Bharti Airtel (Airtel) on Friday has again clarified that the partnership with Google will not lead to any handset manufacturing, and as said earlier, the company will focus on partnering with mobile manufacturers to bring the costs down.

Speaking at an analysts’ call, Gopal Vittal, Managing Director and Chief Executive Officer (India and South Asia), Airtel said that the company will also continue its investment of $2.5 billion every year for capex, apart from what Google has announced on Friday.

The software giant has announced that it will invest up to $1 billion in a partnership with Airtel as part of its ‘Google for India Digitisation Fund’ over the next five years. The deal includes an investment of $700 million to acquire 1.28 per cent ownership in Airtel at a price per share of ₹734 and up to $300 million toward potential multi-year commercial agreements.

The $300 million will go towards implementing commercial agreements, which will include investment in scaling Airtel’s offerings that covers a range of devices to consumers via innovative affordability programmes as well as other offerings aimed at accelerating access and digital inclusion across India’s digital ecosystem, Airtel said. This deal will be subject to necessary regulatory approvals.

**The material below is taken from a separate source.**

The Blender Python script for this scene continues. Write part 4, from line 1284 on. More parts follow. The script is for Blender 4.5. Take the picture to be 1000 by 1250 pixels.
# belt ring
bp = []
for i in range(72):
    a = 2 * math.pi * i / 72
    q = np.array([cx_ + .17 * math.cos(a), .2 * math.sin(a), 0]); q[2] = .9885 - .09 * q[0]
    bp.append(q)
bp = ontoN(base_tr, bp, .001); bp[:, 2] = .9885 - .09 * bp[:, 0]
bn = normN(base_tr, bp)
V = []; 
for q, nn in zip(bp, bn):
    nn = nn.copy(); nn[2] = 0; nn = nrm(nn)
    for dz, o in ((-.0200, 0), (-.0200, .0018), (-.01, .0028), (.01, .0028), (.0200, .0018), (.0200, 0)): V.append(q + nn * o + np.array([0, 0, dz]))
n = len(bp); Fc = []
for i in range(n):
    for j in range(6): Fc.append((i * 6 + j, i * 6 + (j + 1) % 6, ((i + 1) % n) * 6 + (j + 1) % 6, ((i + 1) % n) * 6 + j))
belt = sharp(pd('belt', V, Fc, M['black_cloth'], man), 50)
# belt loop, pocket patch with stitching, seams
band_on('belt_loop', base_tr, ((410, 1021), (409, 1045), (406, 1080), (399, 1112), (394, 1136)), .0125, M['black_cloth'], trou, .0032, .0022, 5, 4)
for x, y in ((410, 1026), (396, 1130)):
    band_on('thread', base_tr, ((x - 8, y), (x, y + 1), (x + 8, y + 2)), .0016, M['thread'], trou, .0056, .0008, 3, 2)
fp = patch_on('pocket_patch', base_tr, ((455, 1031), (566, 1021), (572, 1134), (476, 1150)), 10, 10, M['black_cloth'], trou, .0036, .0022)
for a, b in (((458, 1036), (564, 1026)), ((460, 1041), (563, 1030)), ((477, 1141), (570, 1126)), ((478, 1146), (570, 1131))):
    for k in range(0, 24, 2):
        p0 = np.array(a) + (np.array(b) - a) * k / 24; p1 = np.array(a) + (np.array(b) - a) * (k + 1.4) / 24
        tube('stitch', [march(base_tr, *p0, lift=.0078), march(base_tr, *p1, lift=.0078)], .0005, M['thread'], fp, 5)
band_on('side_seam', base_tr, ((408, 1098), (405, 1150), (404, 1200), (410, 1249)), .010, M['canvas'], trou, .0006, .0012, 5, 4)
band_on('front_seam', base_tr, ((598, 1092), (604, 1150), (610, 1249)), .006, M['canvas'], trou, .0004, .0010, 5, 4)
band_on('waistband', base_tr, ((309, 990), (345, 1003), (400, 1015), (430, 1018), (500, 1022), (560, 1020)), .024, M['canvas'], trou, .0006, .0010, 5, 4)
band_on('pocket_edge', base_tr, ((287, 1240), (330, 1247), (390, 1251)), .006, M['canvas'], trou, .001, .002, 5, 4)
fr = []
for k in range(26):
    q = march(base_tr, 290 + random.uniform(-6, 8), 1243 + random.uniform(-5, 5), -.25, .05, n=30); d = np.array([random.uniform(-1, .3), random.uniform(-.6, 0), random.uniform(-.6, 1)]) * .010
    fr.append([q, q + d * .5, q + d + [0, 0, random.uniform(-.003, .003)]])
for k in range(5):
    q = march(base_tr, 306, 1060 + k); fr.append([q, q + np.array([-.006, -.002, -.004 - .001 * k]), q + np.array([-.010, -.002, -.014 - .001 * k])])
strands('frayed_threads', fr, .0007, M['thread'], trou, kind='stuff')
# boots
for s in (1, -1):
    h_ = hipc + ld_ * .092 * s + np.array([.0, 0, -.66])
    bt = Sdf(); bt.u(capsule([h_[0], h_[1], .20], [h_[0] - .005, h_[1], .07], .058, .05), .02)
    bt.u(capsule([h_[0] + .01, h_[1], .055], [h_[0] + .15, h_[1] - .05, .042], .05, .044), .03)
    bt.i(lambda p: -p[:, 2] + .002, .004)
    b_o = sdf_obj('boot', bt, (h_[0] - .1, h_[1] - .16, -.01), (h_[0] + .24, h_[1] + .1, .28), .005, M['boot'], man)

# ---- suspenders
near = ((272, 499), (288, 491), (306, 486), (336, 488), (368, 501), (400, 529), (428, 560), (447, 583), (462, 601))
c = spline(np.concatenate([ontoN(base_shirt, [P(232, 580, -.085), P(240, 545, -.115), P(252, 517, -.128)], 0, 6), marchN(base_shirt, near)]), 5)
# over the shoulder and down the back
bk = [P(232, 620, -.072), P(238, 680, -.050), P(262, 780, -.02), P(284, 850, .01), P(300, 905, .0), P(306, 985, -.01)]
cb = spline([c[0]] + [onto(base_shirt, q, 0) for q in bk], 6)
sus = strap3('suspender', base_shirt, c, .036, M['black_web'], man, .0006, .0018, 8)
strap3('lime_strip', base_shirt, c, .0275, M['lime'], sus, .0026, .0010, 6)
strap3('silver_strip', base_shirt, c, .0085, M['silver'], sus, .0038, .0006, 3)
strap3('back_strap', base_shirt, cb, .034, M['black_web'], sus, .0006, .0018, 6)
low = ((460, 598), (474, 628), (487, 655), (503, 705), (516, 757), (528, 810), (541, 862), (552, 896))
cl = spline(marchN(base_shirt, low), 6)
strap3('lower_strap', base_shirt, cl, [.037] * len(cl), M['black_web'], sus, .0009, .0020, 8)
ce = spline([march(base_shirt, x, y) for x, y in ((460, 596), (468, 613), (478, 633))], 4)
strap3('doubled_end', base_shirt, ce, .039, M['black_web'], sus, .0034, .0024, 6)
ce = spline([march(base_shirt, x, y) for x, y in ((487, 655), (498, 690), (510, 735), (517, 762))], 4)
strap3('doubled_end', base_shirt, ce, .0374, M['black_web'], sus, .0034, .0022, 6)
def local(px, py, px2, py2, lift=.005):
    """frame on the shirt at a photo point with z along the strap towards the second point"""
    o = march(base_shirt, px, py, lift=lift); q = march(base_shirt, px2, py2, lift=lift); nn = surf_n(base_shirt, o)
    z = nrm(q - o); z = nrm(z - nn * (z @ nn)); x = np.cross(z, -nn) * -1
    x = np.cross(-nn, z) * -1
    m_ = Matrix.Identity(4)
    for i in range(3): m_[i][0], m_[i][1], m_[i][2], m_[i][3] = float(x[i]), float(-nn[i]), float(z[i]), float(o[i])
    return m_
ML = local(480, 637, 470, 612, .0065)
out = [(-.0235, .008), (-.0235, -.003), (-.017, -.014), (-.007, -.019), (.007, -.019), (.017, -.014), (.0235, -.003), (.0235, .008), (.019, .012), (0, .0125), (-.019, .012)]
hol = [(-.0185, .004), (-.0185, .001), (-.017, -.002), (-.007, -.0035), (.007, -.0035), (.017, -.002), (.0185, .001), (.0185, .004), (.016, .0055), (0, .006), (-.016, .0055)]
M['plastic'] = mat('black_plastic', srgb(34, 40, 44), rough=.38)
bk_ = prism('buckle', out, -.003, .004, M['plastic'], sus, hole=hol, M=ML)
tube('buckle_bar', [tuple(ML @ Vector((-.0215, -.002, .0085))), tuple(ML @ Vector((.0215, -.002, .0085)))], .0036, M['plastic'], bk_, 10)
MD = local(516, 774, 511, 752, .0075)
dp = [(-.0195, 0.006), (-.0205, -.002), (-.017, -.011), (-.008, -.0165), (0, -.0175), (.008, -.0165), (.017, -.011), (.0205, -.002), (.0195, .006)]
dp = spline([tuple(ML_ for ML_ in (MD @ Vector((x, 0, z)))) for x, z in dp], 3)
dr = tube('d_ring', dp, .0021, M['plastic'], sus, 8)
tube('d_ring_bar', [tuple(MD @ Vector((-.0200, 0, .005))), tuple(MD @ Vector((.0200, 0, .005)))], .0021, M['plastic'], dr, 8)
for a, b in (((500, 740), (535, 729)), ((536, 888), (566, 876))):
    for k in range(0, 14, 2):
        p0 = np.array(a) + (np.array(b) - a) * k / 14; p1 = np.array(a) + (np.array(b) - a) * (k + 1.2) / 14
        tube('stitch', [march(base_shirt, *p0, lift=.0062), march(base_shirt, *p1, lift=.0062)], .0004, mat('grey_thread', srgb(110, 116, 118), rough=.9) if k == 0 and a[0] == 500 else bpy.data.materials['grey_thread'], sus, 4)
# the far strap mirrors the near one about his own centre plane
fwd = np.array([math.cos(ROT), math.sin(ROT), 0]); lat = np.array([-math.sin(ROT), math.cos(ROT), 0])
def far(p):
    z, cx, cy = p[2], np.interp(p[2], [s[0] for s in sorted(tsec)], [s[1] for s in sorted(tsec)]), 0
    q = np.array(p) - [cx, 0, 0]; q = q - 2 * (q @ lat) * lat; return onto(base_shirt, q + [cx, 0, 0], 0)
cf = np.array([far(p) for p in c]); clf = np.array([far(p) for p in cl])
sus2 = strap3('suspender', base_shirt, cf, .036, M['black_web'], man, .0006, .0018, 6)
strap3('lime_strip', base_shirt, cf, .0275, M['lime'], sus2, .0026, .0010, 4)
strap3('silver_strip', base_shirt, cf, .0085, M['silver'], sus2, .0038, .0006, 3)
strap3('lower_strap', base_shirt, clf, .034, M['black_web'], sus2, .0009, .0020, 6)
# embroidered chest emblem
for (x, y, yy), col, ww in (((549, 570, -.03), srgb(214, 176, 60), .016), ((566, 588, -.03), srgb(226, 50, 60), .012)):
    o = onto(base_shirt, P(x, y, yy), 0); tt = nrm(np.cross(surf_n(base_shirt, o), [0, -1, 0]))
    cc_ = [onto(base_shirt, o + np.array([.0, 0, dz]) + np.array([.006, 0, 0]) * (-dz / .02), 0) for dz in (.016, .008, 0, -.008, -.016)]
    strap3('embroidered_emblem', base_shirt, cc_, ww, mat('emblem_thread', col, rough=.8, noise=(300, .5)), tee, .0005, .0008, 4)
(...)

“The most important thing is to actually drive faster smartphone adoption. I think that goal remains unchanged. We’ve done well over the last two years to actually drive almost 80 million users from feature phones on smartphones. And, we will continue to actually push for that because we also know that for every smartphone user that moves from each console, we get a significant punch/ jump in the average revenue per user (ARPU), which is part of our premiumisation agenda,” Vittal said at the call.

He said that Airtel’s core investment will remain on building ecosystem handsets, data centers, and 5G network. “Airtel is already putting $2.5 billion every year in terms of capex and will continue to actually allocate capital towards several areas whether its own broadband, data centres, our 5G networks...but, even more, what this will do is actually fire up our digital agenda dramatically,” Vittal added.

Strategic partnership

Meanwhile, as a part of its first commercial agreement, Airtel and Google will work together to build on Airtel’s extensive offerings that covers a range of Android-enabled devices to consumers via innovative affordability programmes.

Under the larger strategic goals of the partnership, both companies will also potentially co-create India-specific network domain use cases for 5G and other standards, with cutting-edge implementations. Airtel is already using Google’s 5G-ready Evolved Packet Core and Software Defined Network platforms and plans to explore scaling up the deployment of Google’s network virtualisation solutions to deliver a superior network experience to their customers.

“Airtel and Google share the vision to grow India’s digital dividend through innovative products. With our future-ready network, digital platforms, last-mile distribution, and payments ecosystem, we look forward to working closely with Google to increase the depth and breadth of India’s digital ecosystem,” Sunil Bharti Mittal, Chairman of Bharti Airtel said.

In July 2020, Google had also invested ₹33,737 crore into Jio Platforms, translating into a 7.73 per cent equity stake in Jio Platforms on a fully diluted basis.

“Our commercial and equity investment in Airtel is a continuation of our Google for India Digitisation Fund’s efforts to increase access to smartphones, enhance connectivity to support new business models, and help companies on their digital transformation journey,” Sundar Pichai, CEO of Google and Alphabet, said.